買い取り交渉で原状回復費用が安く抑えられる可能性がある原状回復と言えば解体撤去することだけをイメージしがちですが、オフィスや店舗に取り付けた設備はそのまま残せる、または買い取ってもらえる場合もあります。そうすればオフィスや店舗の原状回復工事費用は大幅に削減できることになります。
借地借家法第33条により、「造作物買取請求権」では借主はオーナーに対して契約終了時に造作の買い取りを請求することができる場合もあります。造作とは、オーナーの承諾を得て取り付けた建具や設備(建具、電気・水道、空調換気、防災設備など)建物の価値を向上させるものをいいます。家具や備品など、独立性の高いものはそれに含まれませんので気を付けてください。
本来これらはオフィスや店舗入居後に借主が増設したものですから、契約終了の際には、全て撤去し、借主が原状回復工事費用を負担することになります。しかし、取り外して他で使い道がある場合、交渉により買い取るようにオーナーに交渉する権利が同義的に認められているのです。これを「造作買取請求権」といいます。
借主が内装設備をリユースできるテナントを探してきた場合、オーナーはリユースの買取先を承諾するしかありません。またはオーナーが買い取る場合、造作の所有権はオーナーの資産となり、代わりに対価を支払わなければなりません。つまり借主にとっては、マイナスの原状回復工事にプラスの箇所が生じるのです。
ただし、この権利を行使するためには、事前に交渉し、それらの内装設備について設置の承諾を得ておくことが必要です。買い取ってもらうことについては、設置する時点で交渉や承諾がなくても構いません。交渉なしに撤去の際に申し出るだけで良いのです。
予め特約によって買い取りが禁止されていれば請求権はなくなってしまいますが、交渉によって納得してもらうことができれば、買い取りとはいかずとも、そのまま残して良いと判断されるかもしれません。
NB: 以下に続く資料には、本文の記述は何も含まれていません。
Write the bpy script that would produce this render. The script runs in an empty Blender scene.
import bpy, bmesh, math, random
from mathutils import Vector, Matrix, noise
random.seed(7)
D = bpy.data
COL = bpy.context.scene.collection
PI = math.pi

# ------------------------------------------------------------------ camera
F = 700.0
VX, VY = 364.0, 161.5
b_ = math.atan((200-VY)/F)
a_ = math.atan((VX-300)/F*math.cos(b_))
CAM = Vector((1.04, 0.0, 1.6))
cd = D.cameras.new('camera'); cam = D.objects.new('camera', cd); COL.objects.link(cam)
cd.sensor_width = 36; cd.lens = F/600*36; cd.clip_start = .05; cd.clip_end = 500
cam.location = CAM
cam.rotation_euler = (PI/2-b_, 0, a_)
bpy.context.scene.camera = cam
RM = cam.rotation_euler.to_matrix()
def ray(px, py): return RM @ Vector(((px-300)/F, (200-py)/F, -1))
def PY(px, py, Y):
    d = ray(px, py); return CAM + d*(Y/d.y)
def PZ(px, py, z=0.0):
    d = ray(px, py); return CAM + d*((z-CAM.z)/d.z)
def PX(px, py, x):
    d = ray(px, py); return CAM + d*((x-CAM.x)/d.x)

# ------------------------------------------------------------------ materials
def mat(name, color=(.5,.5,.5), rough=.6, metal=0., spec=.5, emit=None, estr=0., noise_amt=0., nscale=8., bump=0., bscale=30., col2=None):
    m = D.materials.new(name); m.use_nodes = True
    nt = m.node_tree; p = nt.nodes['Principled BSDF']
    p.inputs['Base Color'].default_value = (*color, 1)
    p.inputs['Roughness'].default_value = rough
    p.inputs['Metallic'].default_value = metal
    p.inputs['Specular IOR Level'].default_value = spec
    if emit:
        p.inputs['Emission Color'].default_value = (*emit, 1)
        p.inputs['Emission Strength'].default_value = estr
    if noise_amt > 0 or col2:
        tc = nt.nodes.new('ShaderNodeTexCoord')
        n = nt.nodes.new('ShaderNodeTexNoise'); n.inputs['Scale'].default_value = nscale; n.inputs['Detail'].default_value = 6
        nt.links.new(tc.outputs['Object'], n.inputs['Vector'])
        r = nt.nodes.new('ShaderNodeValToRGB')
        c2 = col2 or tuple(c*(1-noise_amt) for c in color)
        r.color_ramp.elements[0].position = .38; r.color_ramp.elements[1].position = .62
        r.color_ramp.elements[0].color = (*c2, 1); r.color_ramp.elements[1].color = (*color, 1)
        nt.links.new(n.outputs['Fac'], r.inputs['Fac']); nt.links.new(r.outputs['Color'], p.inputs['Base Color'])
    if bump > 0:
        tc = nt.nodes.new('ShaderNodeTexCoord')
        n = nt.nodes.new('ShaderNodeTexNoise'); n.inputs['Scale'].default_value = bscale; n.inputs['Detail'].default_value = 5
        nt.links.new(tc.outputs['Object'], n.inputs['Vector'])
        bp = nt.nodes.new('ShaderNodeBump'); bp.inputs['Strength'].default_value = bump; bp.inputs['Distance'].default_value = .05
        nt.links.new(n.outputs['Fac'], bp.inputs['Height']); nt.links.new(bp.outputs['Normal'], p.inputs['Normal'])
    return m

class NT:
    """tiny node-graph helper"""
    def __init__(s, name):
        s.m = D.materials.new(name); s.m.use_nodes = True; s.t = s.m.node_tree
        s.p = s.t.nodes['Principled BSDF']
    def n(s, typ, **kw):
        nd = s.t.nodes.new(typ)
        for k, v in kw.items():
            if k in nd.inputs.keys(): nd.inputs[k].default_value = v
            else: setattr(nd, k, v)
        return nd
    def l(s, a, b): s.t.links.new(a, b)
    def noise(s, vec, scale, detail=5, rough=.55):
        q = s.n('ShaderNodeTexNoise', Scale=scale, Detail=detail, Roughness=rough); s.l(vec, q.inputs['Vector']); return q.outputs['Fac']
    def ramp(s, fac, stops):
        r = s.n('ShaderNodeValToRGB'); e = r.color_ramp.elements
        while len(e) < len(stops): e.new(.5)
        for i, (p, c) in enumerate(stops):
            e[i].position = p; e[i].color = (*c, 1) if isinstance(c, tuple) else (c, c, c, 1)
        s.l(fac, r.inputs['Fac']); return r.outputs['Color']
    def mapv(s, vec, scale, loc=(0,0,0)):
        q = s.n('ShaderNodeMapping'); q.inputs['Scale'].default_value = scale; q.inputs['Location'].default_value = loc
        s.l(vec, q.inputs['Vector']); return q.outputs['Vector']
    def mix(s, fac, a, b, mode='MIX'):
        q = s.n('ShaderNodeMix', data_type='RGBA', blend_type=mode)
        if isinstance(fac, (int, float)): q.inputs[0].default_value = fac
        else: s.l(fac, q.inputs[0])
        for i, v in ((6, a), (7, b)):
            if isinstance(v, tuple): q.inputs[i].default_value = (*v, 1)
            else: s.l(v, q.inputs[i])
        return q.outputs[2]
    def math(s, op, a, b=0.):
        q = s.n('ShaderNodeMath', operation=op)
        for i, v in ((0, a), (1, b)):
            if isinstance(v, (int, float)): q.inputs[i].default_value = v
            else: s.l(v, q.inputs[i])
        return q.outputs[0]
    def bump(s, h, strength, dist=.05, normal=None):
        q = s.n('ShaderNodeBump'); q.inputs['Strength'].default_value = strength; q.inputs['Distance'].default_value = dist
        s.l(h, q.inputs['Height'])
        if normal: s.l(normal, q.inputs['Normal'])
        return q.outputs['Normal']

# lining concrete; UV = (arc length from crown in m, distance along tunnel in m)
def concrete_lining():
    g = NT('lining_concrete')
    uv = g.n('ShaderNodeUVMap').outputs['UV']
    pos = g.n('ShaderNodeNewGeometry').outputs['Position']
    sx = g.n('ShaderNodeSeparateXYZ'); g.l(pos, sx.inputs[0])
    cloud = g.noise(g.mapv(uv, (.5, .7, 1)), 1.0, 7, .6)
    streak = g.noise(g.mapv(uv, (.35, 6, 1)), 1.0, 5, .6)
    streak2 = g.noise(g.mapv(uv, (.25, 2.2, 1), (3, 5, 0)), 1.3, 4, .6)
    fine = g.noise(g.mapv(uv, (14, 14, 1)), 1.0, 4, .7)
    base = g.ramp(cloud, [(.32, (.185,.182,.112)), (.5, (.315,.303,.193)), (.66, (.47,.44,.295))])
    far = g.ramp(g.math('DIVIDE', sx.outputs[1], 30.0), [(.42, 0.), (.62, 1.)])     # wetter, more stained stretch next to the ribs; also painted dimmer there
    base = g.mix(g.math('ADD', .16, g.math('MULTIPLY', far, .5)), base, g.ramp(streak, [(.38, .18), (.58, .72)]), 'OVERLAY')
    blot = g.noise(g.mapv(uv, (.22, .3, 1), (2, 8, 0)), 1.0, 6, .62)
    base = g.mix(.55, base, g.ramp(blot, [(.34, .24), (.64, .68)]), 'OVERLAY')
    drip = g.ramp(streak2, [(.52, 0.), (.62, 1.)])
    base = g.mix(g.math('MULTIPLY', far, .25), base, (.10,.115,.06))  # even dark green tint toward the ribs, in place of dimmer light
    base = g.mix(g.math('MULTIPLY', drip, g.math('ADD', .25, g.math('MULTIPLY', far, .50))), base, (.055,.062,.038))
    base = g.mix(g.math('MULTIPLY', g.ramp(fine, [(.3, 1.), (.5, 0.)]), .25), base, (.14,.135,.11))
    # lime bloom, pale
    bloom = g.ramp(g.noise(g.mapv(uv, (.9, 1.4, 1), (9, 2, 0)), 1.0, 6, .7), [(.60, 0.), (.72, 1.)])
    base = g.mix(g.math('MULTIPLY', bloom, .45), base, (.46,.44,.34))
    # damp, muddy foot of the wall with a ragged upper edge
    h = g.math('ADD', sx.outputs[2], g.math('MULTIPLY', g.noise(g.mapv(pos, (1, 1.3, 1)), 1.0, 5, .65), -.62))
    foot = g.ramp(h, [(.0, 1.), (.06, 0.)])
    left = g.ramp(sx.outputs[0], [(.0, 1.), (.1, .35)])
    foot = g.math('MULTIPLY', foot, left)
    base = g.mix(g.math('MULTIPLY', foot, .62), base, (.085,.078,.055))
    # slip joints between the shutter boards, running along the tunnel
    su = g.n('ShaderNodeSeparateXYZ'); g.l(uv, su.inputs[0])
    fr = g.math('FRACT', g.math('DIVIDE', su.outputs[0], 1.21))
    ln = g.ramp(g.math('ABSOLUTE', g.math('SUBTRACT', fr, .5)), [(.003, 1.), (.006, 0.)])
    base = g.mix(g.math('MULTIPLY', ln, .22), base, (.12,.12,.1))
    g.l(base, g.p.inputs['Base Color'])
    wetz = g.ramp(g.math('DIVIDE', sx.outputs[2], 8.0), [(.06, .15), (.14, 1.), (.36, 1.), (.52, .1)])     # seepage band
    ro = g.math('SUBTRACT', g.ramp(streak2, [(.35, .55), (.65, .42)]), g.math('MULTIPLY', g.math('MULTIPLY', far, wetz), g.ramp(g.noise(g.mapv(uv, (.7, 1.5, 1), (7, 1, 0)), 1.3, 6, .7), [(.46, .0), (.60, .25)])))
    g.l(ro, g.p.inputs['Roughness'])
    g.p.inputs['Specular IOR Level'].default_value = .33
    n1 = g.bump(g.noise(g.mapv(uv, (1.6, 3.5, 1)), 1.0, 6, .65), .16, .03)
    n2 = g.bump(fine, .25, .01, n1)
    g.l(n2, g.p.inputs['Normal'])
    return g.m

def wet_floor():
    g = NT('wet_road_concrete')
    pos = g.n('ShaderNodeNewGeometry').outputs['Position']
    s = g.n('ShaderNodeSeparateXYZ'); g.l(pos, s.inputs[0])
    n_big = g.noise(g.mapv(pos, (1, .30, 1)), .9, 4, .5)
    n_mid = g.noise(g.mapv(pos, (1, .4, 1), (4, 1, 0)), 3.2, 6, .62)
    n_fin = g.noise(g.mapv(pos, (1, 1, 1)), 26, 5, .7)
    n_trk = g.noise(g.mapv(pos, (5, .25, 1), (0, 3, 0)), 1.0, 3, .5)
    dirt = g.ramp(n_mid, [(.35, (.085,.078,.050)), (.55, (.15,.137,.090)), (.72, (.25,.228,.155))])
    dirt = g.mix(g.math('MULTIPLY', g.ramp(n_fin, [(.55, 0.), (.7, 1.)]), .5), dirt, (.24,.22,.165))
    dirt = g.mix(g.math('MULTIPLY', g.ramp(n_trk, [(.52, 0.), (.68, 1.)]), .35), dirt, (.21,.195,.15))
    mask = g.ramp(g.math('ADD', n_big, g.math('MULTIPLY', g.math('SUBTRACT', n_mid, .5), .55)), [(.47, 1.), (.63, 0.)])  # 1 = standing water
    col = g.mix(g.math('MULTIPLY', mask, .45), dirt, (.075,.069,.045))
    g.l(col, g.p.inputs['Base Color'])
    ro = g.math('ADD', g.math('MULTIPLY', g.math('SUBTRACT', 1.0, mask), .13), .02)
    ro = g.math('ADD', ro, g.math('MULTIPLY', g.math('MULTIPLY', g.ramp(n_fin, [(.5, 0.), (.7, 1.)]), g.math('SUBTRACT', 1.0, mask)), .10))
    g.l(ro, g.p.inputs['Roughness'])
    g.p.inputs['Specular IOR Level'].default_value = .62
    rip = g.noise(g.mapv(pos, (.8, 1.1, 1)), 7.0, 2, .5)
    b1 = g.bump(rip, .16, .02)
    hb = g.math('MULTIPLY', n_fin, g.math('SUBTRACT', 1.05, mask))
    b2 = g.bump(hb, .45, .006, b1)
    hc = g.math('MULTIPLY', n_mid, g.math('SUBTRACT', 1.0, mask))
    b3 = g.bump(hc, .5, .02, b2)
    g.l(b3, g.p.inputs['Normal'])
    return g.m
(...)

それだけでも、撤去するために必要だった原状回復工事費用は削減できることになります。
店舗の原状回復工事では、厨房設備を次のテナントに買い取ってもらう事はよくあります。また、居抜きで入居を希望するテナントが見つかる可能性もあります。いずれにしてもビルオーナーの協力が不可欠です。
参考
一般的な賃貸契約では「造作の買取請求権を禁止」しています。契約書を確かめた上でオーナーと話し合いして下さい。買い取りは不可でも居抜き退去の話合いは可能です。
ADVICE ON ONE POINT
ワンポイントアドバイス
基本的に、入居後にオフィスや店舗に新設した内装設備は原則では解体撤去する事になります。原状回復工事費用について交渉する際は、価値のある内装設備の見極めをプロフェショナルに相談して下さい。
しかし、2018年以前の電気・空調・換気・その他設備については、環境対応でない場合買い取りも厳しいと思います。美装で最新式の電気・空調・換気・その他設備であれば居抜きで入居するテナントが見つかる可能性もあります。